::: Material provided :::

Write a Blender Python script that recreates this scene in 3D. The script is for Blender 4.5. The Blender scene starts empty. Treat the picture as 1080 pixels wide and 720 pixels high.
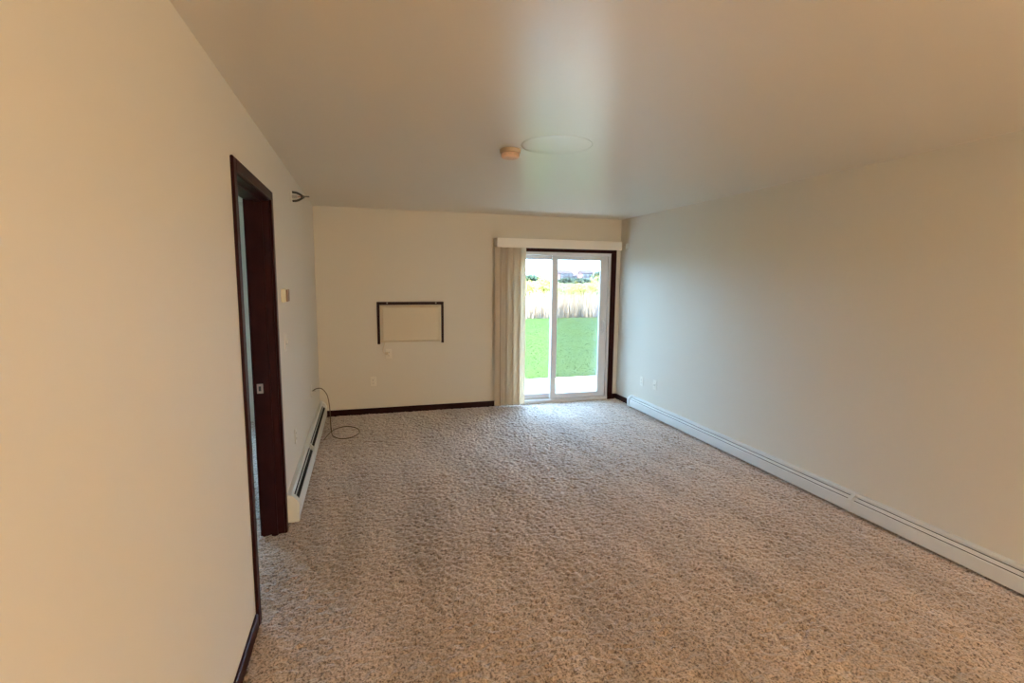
import bpy, bmesh, math, random
import numpy as np
from mathutils import Vector, Matrix

random.seed(7)
rng = np.random.default_rng(7)
scene = bpy.context.scene
C = scene.collection

# ------------------------------------------------------------------ camera
F_PX, YAW, PITCH, ROLL = 531.2, 0.28664, 0.12248, 0.00903
CAM = Vector((0.5247, 0.0, 1.6355))
cam_data = bpy.data.cameras.new('camera')
cam_data.sensor_fit = 'HORIZONTAL'
cam_data.sensor_width = 36.0
cam_data.lens = 36.0 * F_PX / 1080.0
cam_data.clip_start = 0.02
cam_data.clip_end = 2000
cam = bpy.data.objects.new('camera', cam_data)
C.objects.link(cam)
fw = Vector((math.sin(YAW) * math.cos(PITCH), math.cos(YAW) * math.cos(PITCH), -math.sin(PITCH)))
rt = Vector((math.cos(YAW), -math.sin(YAW), 0))
up = rt.cross(fw)
r2 = math.cos(ROLL) * rt + math.sin(ROLL) * up
u2 = -math.sin(ROLL) * rt + math.cos(ROLL) * up
cam.matrix_world = Matrix(((r2.x, u2.x, -fw.x, CAM.x), (r2.y, u2.y, -fw.y, CAM.y),
                           (r2.z, u2.z, -fw.z, CAM.z), (0, 0, 0, 1)))
scene.camera = cam

# ------------------------------------------------------------------ sky, exposure
world = bpy.data.worlds.new('sky')
scene.world = world
world.use_nodes = True
wn = world.node_tree.nodes['Background']
wn.inputs['Color'].default_value = (0.43, 0.68, 1.0, 1)
wn.inputs['Strength'].default_value = 27.5
LAMP_WATTS = 320.0
sun_data = bpy.data.lights.new('sun', 'SUN')
sun_data.energy = 135.0
sun_data.angle = math.radians(0.6)
sun_data.color = (1.0, 0.96, 0.86)
sun = bpy.data.objects.new('sun', sun_data); C.objects.link(sun)
sun.rotation_euler = Vector((0.74, 0.08, -0.66)).to_track_quat('-Z', 'Y').to_euler()   # from the left, along the facade
scene.view_settings.view_transform = 'Standard'
scene.view_settings.look = 'None'
scene.view_settings.exposure = 0.0
scene.view_settings.gamma = 1.0
scene.view_settings.use_curve_mapping = False
scene.cycles.diffuse_bounces = 8
scene.cycles.max_bounces = 16

# ------------------------------------------------------------------ room size (m)
H = 2.44          # ceiling height
W = 3.8775        # inner width, left wall at x=0
D = 6.213         # inside face of the back wall
Y0 = -4.6         # wall behind the camera
T = 0.15          # wall thickness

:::

Requirement -
Extract from the data every line where "scene" shows up.

Exercise result -
Write a Blender Python script that recreates this scene in 3D. The script is for Blender 4.5. The Blender scene starts empty. Treat the picture as 1080 pixels wide and 720 pixels high.
scene = bpy.context.scene
C = scene.collection
scene.camera = cam
scene.world = world
scene.view_settings.view_transform = 'Standard'
scene.view_settings.look = 'None'
scene.view_settings.exposure = 0.0
scene.view_settings.gamma = 1.0
scene.view_settings.use_curve_mapping = False
scene.cycles.diffuse_bounces = 8
scene.cycles.max_bounces = 16